At the sanctuary, we had a fun and funny encounter with an albino turtle, which really seemed to enjoy being scratched on his back shell - it made him wriggle ecstatically :-), really! It was also funny to see one of the six month old puppies respectfully and skeptically approach a land turtle about 1/3 of his size. On the way to and from the sanctuary, Elson commented on the scenery, pointing out all the houses owned by the British and Canadians, apparently a must-know.
Back in town, Elson dropped us off to join Kevin and Rolf in a restaurant for lunch. When we told him that we would have lunch first and then do some grocery shopping (again) he left us with his phone number without having been paid yet. We should call him when we need him again - wow, how trustful! We shopped for groceries in a very weird place: some kind of abandoned store that used to sell boat paint but was now partially used to sell groceries. An elderly lady with graying hair and bad teeth served us. Now, you should know that we already had quite a laugh out of Rolf answering to Kevin when Kevin pointed out (to JoAnne) "Beautiful mountains, Love!" and Rolf answered with "yes". In the store, when Kevin addressed JoAnne with "Love" again, the elderly lady answered him and that was just priceless! Since then, JoAnne has requested a change of Kevin's terms of endearments.
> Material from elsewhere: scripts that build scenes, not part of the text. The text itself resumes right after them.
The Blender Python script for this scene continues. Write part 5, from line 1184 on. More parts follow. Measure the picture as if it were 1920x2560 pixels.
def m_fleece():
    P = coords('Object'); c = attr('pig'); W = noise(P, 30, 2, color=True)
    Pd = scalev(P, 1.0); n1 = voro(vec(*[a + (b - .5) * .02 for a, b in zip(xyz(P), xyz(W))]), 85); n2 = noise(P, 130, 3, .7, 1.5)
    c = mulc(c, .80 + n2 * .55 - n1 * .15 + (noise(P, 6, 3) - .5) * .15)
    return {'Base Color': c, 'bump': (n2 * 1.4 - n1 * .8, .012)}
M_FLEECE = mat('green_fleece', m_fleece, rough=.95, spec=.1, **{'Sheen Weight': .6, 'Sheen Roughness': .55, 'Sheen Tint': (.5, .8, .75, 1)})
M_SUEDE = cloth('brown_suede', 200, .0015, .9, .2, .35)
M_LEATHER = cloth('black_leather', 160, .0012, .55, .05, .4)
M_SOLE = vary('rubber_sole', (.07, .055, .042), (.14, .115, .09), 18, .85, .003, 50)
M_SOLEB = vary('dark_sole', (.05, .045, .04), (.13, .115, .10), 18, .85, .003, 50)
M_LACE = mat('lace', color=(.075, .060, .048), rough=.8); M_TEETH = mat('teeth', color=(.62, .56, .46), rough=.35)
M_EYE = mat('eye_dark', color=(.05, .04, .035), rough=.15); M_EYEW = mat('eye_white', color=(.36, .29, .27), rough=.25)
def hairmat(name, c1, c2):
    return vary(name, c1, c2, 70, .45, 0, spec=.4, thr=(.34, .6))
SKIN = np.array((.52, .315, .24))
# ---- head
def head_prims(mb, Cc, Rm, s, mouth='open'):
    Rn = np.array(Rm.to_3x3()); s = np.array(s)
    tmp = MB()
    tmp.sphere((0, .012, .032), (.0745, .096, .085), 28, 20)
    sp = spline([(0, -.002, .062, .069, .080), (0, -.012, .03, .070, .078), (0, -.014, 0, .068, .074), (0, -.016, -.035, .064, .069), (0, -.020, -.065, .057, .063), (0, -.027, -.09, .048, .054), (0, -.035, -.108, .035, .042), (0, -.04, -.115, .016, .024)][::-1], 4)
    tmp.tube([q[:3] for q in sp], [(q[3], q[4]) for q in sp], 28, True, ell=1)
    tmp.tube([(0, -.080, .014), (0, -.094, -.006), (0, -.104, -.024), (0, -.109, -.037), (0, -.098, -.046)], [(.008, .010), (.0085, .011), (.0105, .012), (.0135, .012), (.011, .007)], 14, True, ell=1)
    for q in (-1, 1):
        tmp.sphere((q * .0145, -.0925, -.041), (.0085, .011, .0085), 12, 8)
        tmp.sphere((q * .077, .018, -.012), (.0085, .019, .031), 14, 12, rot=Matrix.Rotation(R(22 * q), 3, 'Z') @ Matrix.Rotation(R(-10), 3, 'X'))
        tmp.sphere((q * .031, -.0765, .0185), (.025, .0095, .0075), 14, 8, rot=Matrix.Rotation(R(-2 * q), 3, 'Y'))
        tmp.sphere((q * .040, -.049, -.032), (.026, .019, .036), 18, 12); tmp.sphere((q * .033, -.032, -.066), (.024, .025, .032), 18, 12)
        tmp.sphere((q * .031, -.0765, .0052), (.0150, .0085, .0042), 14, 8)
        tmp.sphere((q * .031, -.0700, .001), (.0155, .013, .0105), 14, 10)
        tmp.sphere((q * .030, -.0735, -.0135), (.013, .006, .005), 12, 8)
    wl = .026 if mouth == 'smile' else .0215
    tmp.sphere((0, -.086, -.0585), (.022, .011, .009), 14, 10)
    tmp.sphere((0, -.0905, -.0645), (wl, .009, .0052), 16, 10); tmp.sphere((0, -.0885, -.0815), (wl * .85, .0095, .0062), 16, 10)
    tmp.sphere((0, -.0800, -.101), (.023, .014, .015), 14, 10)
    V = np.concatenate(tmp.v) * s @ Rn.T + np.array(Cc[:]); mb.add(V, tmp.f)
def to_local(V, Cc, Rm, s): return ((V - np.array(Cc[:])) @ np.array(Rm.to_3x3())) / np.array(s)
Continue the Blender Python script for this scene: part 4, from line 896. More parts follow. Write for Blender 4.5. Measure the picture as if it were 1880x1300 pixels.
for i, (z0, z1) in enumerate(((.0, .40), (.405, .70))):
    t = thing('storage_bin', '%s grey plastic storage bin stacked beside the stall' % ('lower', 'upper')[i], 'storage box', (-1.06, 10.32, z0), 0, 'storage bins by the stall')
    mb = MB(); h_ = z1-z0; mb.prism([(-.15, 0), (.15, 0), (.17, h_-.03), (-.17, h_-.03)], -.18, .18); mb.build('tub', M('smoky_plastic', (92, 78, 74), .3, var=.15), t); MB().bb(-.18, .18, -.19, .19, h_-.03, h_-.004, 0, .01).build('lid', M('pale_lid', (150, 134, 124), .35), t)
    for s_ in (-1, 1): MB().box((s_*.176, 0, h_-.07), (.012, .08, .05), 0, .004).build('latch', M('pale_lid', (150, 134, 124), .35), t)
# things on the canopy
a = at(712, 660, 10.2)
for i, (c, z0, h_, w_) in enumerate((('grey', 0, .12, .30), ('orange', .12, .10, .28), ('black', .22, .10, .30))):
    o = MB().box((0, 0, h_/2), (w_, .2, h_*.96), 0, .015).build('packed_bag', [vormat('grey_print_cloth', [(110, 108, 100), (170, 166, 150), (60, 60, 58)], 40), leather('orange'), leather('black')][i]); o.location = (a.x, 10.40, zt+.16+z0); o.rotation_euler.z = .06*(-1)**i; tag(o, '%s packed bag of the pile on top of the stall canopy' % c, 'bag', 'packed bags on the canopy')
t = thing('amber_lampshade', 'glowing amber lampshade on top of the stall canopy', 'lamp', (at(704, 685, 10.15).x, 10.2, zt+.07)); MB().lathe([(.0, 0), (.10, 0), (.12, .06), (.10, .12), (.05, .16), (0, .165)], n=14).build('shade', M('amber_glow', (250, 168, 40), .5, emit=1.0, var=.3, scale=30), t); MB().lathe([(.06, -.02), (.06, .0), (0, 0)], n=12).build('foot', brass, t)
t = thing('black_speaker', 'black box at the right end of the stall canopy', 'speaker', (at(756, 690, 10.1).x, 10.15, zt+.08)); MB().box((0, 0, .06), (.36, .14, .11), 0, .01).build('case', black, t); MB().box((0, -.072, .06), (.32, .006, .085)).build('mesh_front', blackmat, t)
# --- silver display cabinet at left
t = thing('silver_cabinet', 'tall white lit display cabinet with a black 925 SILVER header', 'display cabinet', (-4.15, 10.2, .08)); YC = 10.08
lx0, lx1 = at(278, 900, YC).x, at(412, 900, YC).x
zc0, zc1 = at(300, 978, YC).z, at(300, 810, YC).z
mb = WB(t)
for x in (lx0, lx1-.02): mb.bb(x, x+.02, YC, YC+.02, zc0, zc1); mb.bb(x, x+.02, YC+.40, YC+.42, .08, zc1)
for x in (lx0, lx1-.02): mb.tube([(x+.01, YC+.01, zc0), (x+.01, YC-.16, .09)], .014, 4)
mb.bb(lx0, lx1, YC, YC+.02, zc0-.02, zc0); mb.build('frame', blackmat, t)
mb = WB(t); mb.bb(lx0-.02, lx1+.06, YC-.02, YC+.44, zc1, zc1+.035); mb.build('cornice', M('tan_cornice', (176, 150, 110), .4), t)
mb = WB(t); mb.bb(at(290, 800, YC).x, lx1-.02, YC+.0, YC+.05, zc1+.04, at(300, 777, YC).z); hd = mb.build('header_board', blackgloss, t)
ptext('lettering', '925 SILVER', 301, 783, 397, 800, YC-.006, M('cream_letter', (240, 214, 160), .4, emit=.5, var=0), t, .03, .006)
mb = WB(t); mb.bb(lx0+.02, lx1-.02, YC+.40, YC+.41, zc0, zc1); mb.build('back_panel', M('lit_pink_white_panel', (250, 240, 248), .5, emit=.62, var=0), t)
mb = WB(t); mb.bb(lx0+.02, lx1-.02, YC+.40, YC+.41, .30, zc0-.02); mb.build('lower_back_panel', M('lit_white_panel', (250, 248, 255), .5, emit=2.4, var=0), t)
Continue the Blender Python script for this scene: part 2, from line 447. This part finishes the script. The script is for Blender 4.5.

More laughs erupted back on the boat during our Happy Hour when Rolf had "spread some love"* or this evening over dinner when we had "bulgur burgers" (try to pronounce that!) which "could also be put on a bun"... Actually, we are laughing so much, it is hard to keep track (and hard to explain to others what's so funny...).
*referring to an encounter with a boat boy when we didn't want his help with a buoy (for payment) which led the boat boy to instruct Kevin to "Spread the love, mon!"
Some more things I have noticed:
Every night, the tree frogs on shore start making a very loud and strange noise. It almost sounds metallic and it is hard to believe it's coming from frogs.
I never thought I would be grateful for clouds, but in the sun, it is so scorchingly hot, you immediately try to escape. Even with all the wind here, and there is a lot!, I feel most comfortable with my shorts and bikini top. And rain showers are always welcome, you just need to close the hatches in time...
Rainbow over the Tobago Cays |
Nov 20
Today is the first day it's raining buckets. The others are having a snooze. We are anchored at Petit St. Vincent Island after having replenished our supplies in Ashton on Union Island. Ashton was a rather disappointing little town with an open sewer (plus smell) right by the market stalls, but we did get the best fruit so far. Sweet pineapple, fragrant mango, amazing bananas, fresh coconut, and a huge papaya - what a fruit salad!
The two nights before we stayed in the Tobago Cays, a Marine Park, slightly North East of Union Island. Caribbean pure! - turquoise water, small islands with sandy beaches, snorkeling with fish and turtles. The first evening, we took Romeo (one of the boat boys) up on his offer to have grilled lobster, rice, fried banana, garlic potato, vegetables and fruit on the beach, all prepared by him and his family. I liked it, this having been my first lobster, but the others said it was overdone. Anyway, it was a nice setting - until the mosquitos came out and we fled back to the boat after having been eaten alive.
Romeo's Lobster BBQ |
We did some more snorkeling the next day, but otherwise were just lazy, having a snooze - except for JoAnne, who prepared a marvelous lunch of mushroom in pancakes baked with cheese. All day, we watched big, dark rain clouds pop up at the horizon, but the Tobago Cays (not part of Tobago Island further South!) seem to be part of the "Banana Belt", where the weather stays really nice. So we watched the dark clouds pass us to the left and right, with the places around us getting all the rain.
In the evening, JoAnne prepared the leftover fresh, frozen and defrosted tuna for dinner, throwing the unedible pieces off the boat, which made the little fish around our boat really happy! About seven minutes into the procedure, a shark showed up, lurking just above the sand! We believe, it was a nurse shark, something we hadn't expected. And then a sting ray, majestically "flying" through the water. Well, that will keep me out of the water for some time... We watched the fishes some more when it was dark (around 7pm) by shining a bright light into the water. The sting ray was still there, but the shark had left. After some rounds of Rummicub, the first ones we played on this trip (being too tired most of the time), we watched the amazing, clear night sky, including shooting stars. I was hoping to see something like this on our trip to Alaska, but back then, it always got dark so late, it was mostly overcast, and it was simply too cold to hang around watching stars for long. So last night was a real treat, being far away from any settlement with only the anchor lights around.